Il n’empêche que globalement le cœur du sujet reste la domination technologique et la réindustrialisassions intérieure des États-Unis ainsi qu’une moindre dépendance de l’étranger.
L’économie est clairement désignée comme un outil de sécurité nationale prioritaire. Avant d’être un politique, Trump est avant tout un homme d’affaires…

Dans le jeu mondial politique, tout le monde ment et c’est parfaitement normal. Mais il est possible distinguer quelques idées maîtresses qui permettent de tenter de comprendre les décisions de différents dirigeants.
Les États-Unis se replient sur leurs intérêts directs.
Ainsi, le secrétaire à la Guerre, Pete Hegseth, a enfoncé le clou affirmant qu’il « ne se laissera pas distraire par la démocratisation, l’interventionnisme, les guerres sans définition, les changements de régime, le changement climatique, le moralisme woke et les tentatives inefficaces de construction nationale. »
La Russie profite de sa situation militaire relativement favorable en Ukraine et des soutiens confirmés de la Chine et de l’Inde pour ne rien concéder.
Israël qui se sait soutenu par Washington continue à jouer les gendarmes au Liban, dans le Sud de la Syrie et dans la bande de Gaza.
Les dirigeants latino-américains sont inquiets car ils se retrouvent confrontés à de nouvelles initiatives intrusives de Washington.

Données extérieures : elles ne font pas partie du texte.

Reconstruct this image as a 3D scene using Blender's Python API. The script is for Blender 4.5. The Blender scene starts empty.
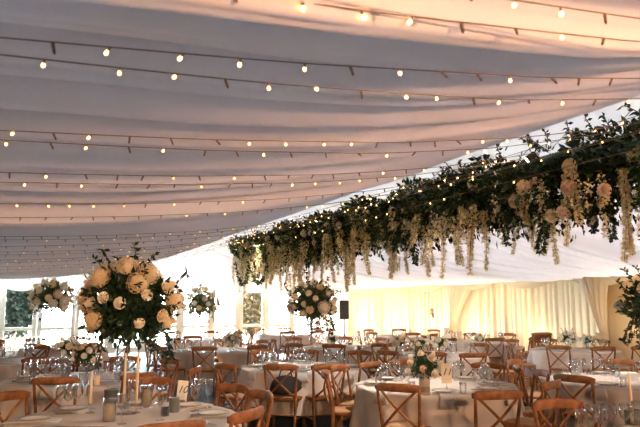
import bpy, bmesh, math, random
import numpy as np
from mathutils import Vector, Matrix
random.seed(7)
PI = math.pi
S = bpy.context.scene
C = S.collection
# ---------------------------------------------------------------- camera
YAW = math.radians(25.0); PITCH = math.radians(8.37); F = 622.0; H = 1.64
fw = Vector((math.sin(YAW), math.cos(YAW), 0)); rt = Vector((math.cos(YAW), -math.sin(YAW), 0))
def ray(px, py):
    a, b = px-320, 213.5-py
    return rt*a + fw*(F*math.cos(PITCH)-b*math.sin(PITCH)) + Vector((0, 0, F*math.sin(PITCH)+b*math.cos(PITCH)))
def on_z(px, py, z):
    r = ray(px, py); return Vector((0, 0, H)) + r*((z-H)/r.z)
def at(px, d, z=0.75):                      # point seen in column px, at horizontal depth d and height z
    ax = d*math.cos(PITCH)+(z-H)*math.sin(PITCH)
    p = rt*((px-320)/F*ax)+fw*d; return Vector((p.x, p.y, z))
def at_px(px, py, d):
    r = ray(px, py); t = d/(F*math.cos(PITCH)-(213.5-py)*math.sin(PITCH)); return Vector((0, 0, H))+r*t
def proj(p):
    v = p-Vector((0, 0, H)); f = v.dot(fw); r = v.dot(rt); u = v.z
    z = f*math.cos(PITCH)+u*math.sin(PITCH); y = -f*math.sin(PITCH)+u*math.cos(PITCH)
    return (320+F*r/z, 213.5-F*y/z, z)
cd = bpy.data.cameras.new('camera'); cam = bpy.data.objects.new('camera', cd); C.objects.link(cam)
cd.sensor_width = 36; cd.lens = F/640*36; cam.location = (0, 0, H)
cam.rotation_euler = (PI/2+PITCH, 0, -YAW); cd.clip_end = 300
cd.dof.use_dof = True; cd.dof.focus_distance = 7.5; cd.dof.aperture_fstop = 4.5
S.camera = cam
# ---------------------------------------------------------------- materials
def mat(name, col, rough=.6, metal=0, var=None, vscale=8, bump=0, bscale=40, trans=0, spec=.5, emit=None, estr=0, island=None, sheen=0, coords='Object'):
    m = bpy.data.materials.new(name); m.use_nodes = True; nt = m.node_tree; N = nt.nodes; L = nt.links
    p = N['Principled BSDF']; out = N['Material Output']
    p.inputs['Base Color'].default_value = (*col, 1); p.inputs['Roughness'].default_value = rough
    p.inputs['Metallic'].default_value = metal; p.inputs['Specular IOR Level'].default_value = spec
    src = None
    tc = N.new('ShaderNodeTexCoord')
    if var:
        nz = N.new('ShaderNodeTexNoise'); nz.inputs['Scale'].default_value = vscale; nz.inputs['Detail'].default_value = 4
        L.new(tc.outputs[coords], nz.inputs['Vector'])
        cr = N.new('ShaderNodeValToRGB'); cr.color_ramp.elements[0].position = .35; cr.color_ramp.elements[1].position = .65
        cr.color_ramp.elements[0].color = (*col, 1); cr.color_ramp.elements[1].color = (*var, 1)
        L.new(nz.outputs['Fac'], cr.inputs['Fac']); L.new(cr.outputs['Color'], p.inputs['Base Color']); src = cr.outputs['Color']
    if island:
        g = N.new('ShaderNodeNewGeometry'); cr = N.new('ShaderNodeValToRGB')
        els = cr.color_ramp.elements
        while len(els) < len(island): els.new(.5)
        for i, c in enumerate(island): els[i].position = i/(len(island)-1); els[i].color = (*c, 1)
        L.new(g.outputs['Random Per Island'], cr.inputs['Fac']); L.new(cr.outputs['Color'], p.inputs['Base Color']); src = cr.outputs['Color']
    if bump:
        nb = N.new('ShaderNodeTexNoise'); nb.inputs['Scale'].default_value = bscale; nb.inputs['Detail'].default_value = 3
        L.new(tc.outputs[coords], nb.inputs['Vector'])
        b = N.new('ShaderNodeBump'); b.inputs['Strength'].default_value = bump; b.inputs['Distance'].default_value = .01
        L.new(nb.outputs['Fac'], b.inputs['Height']); L.new(b.outputs['Normal'], p.inputs['Normal'])
    if emit: p.inputs['Emission Color'].default_value = (*emit, 1); p.inputs['Emission Strength'].default_value = estr
    if sheen: p.inputs['Sheen Weight'].default_value = sheen
    if trans:
        t = N.new('ShaderNodeBsdfTranslucent'); t.inputs['Color'].default_value = (*col, 1)
        if src: L.new(src, t.inputs['Color'])
        mx = N.new('ShaderNodeMixShader'); mx.inputs['Fac'].default_value = trans
        L.new(p.outputs['BSDF'], mx.inputs[1]); L.new(t.outputs['BSDF'], mx.inputs[2]); L.new(mx.outputs['Shader'], out.inputs['Surface'])
    return m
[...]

Enfin, les dirigeants européens qui sautent d’une réunion à l’autre dans les différentes grandes villes du vieux continent se servent de la « menace russe » pour ne pas avoir à réellement reconnaître ce qui est un vrai danger pour leurs administrés mais qui est clairement désigné par les États-Unis : l’immigration sans limites ni contrôle…

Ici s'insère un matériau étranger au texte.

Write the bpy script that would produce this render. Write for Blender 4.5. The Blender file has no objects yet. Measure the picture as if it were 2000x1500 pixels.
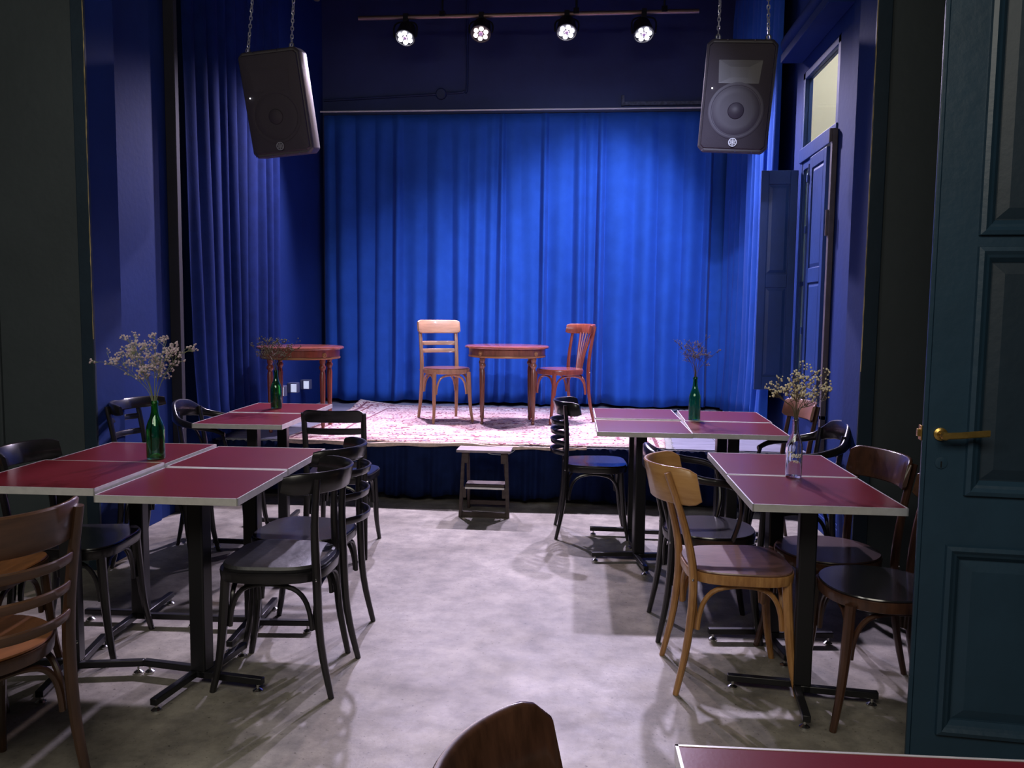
import bpy, math, random
from mathutils import Vector, Matrix
PI = math.pi
R = math.radians
scene = bpy.context.scene
COL = scene.collection

# ------------------------------------------------------------------ camera
F, TH, RO, CH, A = 1615.0, .0876, .011, 1.363, .09
cam_d = bpy.data.cameras.new('camera')
cam = bpy.data.objects.new('camera', cam_d)
COL.objects.link(cam)
cam_d.sensor_fit = 'HORIZONTAL'
cam_d.sensor_width = 36
cam_d.lens = F / 2000 * 36
cam_d.clip_start = .05
def room(v):
    return Vector((v[0]*math.cos(A)-v[1]*math.sin(A), v[0]*math.sin(A)+v[1]*math.cos(A), v[2]))
xh = Vector((1, 0, 0)); dn = Vector((0, -math.sin(TH), -math.cos(TH))); fw = Vector((0, math.cos(TH), -math.sin(TH)))
rt = xh*math.cos(RO) - dn*math.sin(RO)
dw = xh*math.sin(RO) + dn*math.cos(RO)
rt, dw, fw = room(rt), room(dw), room(fw)
cam.matrix_world = Matrix(((rt.x, -dw.x, -fw.x, 0), (rt.y, -dw.y, -fw.y, 0), (rt.z, -dw.z, -fw.z, CH), (0, 0, 0, 1)))
scene.camera = cam

# ------------------------------------------------------------------ world, exposure
w = bpy.data.worlds.new('world'); scene.world = w; w.use_nodes = True
w.node_tree.nodes['Background'].inputs[0].default_value = (.55, .6, .62, 1)
w.node_tree.nodes['Background'].inputs[1].default_value = .010
scene.view_settings.view_transform = 'Standard'
scene.view_settings.look = 'None'
scene.view_settings.gamma = 1
scene.view_settings.use_curve_mapping = False
scene.view_settings.exposure = 0.0

# ------------------------------------------------------------------ lights
def spot(name, loc, target, energy, color, size, blend=.6, radius=.05):
    d = bpy.data.lights.new(name, 'SPOT'); d.energy = energy; d.color = color
    d.spot_size = R(size); d.spot_blend = blend; d.shadow_soft_size = radius
    o = bpy.data.objects.new(name, d); COL.objects.link(o); o.location = loc
    o.rotation_euler = (Vector(target)-Vector(loc)).to_track_quat('-Z', 'Y').to_euler()
    return o
def area(name, loc, target, energy, color, sx, sy):
    d = bpy.data.lights.new(name, 'AREA'); d.shape = 'RECTANGLE'; d.energy = energy; d.color = color
    d.size = sx; d.size_y = sy
    o = bpy.data.objects.new(name, d); COL.objects.link(o); o.location = loc
    o.rotation_euler = (Vector(target)-Vector(loc)).to_track_quat('-Z', 'Y').to_euler()
    return o
BLUEW = (.62, .66, 1.0)
# two front spots hung in the hall above the audience, aimed at the stage
spot('front_spot_main', (.16, 2.2, 3.0), (-.08, 8.2, 1.60), 800, BLUEW, 40, 1, .04)
spot('front_spot_wide', (-.1, 2.3, 3.1), (-.6, 8.2, 1.0), 120, BLUEW, 60, 1, .05)
# wash lamps under the ceiling over the front of the stage, raking down the curtain
spot('curtain_wash_right', (.75, 6.25, 4.30), (-.15, 8.25, 1.15), 560, BLUEW, 56, .8, .06)
spot('curtain_wash_left', (-.70, 6.25, 4.30), (-1.75, 8.1, .45), 330, BLUEW, 50, .9, .06)
# lamps of the room behind the camera
area('hall_lamp_glow', (-.2, -.6, 3.2), (0, 3.2, .2), 55, (1.0, .93, .80), 2.2, 1.2)
area('hall_lamp_glow_left', (-2.2, .2, 3.0), (-1.8, 3.4, .2), 24, (1.0, .95, .86), 1.0, 1.0)
# daylight in the light well outside the window
area('light_well_daylight', (2.3, 5.6, 4.6), (2.1, 6.9, 2.4), 210, (1.0, .97, .86), .9, .9)

# ------------------------------------------------------------------ materials
MATS = {}
def mat(name, col, rough=.5, metal=0, var=0, vscale=8, bump=0, bscale=60, spec=.5, sheen=0, stretch=(1,1,1), col2=None, coat=0, trans=0, ior=1.45, emis=None, estr=0):
    if name in MATS: return MATS[name]
    m = bpy.data.materials.new(name); m.use_nodes = True
    nt = m.node_tree; b = nt.nodes['Principled BSDF']
    b.inputs['Base Color'].default_value = (*col, 1)
    b.inputs['Roughness'].default_value = rough
    b.inputs['Metallic'].default_value = metal
    b.inputs['Specular IOR Level'].default_value = spec
    b.inputs['IOR'].default_value = ior
    if sheen: b.inputs['Sheen Weight'].default_value = sheen; b.inputs['Sheen Roughness'].default_value = .4
    if coat: b.inputs['Coat Weight'].default_value = coat; b.inputs['Coat Roughness'].default_value = .12
    if trans: b.inputs['Transmission Weight'].default_value = trans
    if emis: b.inputs['Emission Color'].default_value = (*emis, 1); b.inputs['Emission Strength'].default_value = estr
    tc = nt.nodes.new('ShaderNodeTexCoord'); mp = nt.nodes.new('ShaderNodeMapping')
    mp.inputs['Scale'].default_value = stretch
    nt.links.new(tc.outputs['Object'], mp.inputs['Vector'])
    if var or col2:
        n = nt.nodes.new('ShaderNodeTexNoise'); n.inputs['Scale'].default_value = vscale; n.inputs['Detail'].default_value = 6
        n.inputs['Roughness'].default_value = .62
        nt.links.new(mp.outputs[0], n.inputs['Vector'])
        r = nt.nodes.new('ShaderNodeValToRGB')
        c2 = col2 if col2 else tuple(c*(1-var) for c in col)
        c1 = col if col2 else tuple(min(1, c*(1+var)) for c in col)
        r.color_ramp.elements[0].position = .33; r.color_ramp.elements[1].position = .67
        r.color_ramp.elements[0].color = (*c2, 1); r.color_ramp.elements[1].color = (*c1, 1)
        nt.links.new(n.outputs['Fac'], r.inputs[0]); nt.links.new(r.outputs[0], b.inputs['Base Color'])
    if bump:
        n2 = nt.nodes.new('ShaderNodeTexNoise'); n2.inputs['Scale'].default_value = bscale; n2.inputs['Detail'].default_value = 4
        nt.links.new(mp.outputs[0], n2.inputs['Vector'])
        bp = nt.nodes.new('ShaderNodeBump'); bp.inputs['Strength'].default_value = bump; bp.inputs['Distance'].default_value = .01
        nt.links.new(n2.outputs['Fac'], bp.inputs['Height']); nt.links.new(bp.outputs[0], b.inputs['Normal'])
    MATS[name] = m
    return m
M = {}
M['wallblue'] = mat('wall_paint_blue_lit', (.009, .030, .155), .7, var=.12, vscale=1.5, bump=.12, bscale=25, spec=.2)  # wall paint with the blue stage light put into its colour
M['backwall'] = mat('dark_blue_wall_paint', (.026, .040, .145), .6, var=.15, vscale=2, bump=.15, bscale=20)  # lightened to stand in for spill from the front spots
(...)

Et sur le plan économique, tout en prenant garde de ne pas totalement la ruiner, les USA participent directement à l’affaiblissement économique de l’Europe, en particulier avec leurs augmentations insensées des droits de douane.

(1) Ce projet de défense anti-missiles devant protéger le territoire américain rendu public le 23 mars 1983 par le président Ronald Reagan rappelle étrangement celui de son lointain successeur Donald Trump, le « dôme d’or » présenté dans le bureau ovale 27 janvier 2025.

(2) Voir : « Pourquoi les forces russes sont si poussives ? » du 25 mars 2025.